Tuesday, July 1, 2008

With apologies to Samuel Johnson

God only knows what the great Samuel Johnson would think of having a blog named after a single ejaculation he made in 1754. Perhaps he would be flattered. Or he might consider blogging a tool of the devil, which of course it is.

Boswell's LIFE OF DOCTOR JOHNSON tells the story:

"As we returned to Oxford in the evening, I out-walked Johnson, and he cried out Sufflamina, a Latin word, which came from his mouth with peculiar grace, and was as much as to say, Put on your drag chain."

The person quoted above is a Mr. Wise, one of the many people from whom Boswell gathered anecdotes to compile his magisterial biography of Samuel Johnson.

Note that the word Sufflamina was uttered by Johnson "with peculiar grace."

My unabridged Oxford English Dictionary has no entry for Sufflamina. Not surprising, as this Latin word is even more obscure today than it was in 1754, and would not have acquired the kind of common usage, even among scholars, to be included in an English dictionary.

And before someone asks the obvious question: no, the word does not appear in my copy of Samuel Johnson's Dictionary, though I suffer, as most do, with a severely abridged version of the great man's lexicographical triumph. It would be interesting to know if the word appears in Johnson's unabridged dictionary. I used to own a copy, from the 18th century, but stupid rare book dealer that I was, I sold it.

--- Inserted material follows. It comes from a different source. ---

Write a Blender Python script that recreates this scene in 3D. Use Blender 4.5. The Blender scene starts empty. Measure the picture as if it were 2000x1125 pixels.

The only other published use of the word Sufflamina, as far as I can tell, comes from the 14th chapter of The Antiquary, by Sir Walter Scott, published in 1816.

“Pardon me, young man,” said Oldbuck, laying his hand kindly on his shoulder, and making a full halt—”sufflamina—a little patience, if you please."


It appears that Johnson was the first to attempt to introduce Sufflamina into public discourse. Or should the credit go to Boswell? In any event, I shall make a weary attempt with this blog to reintroduce the word to the 21st century. A modest, but worthy, goal, do you not agree?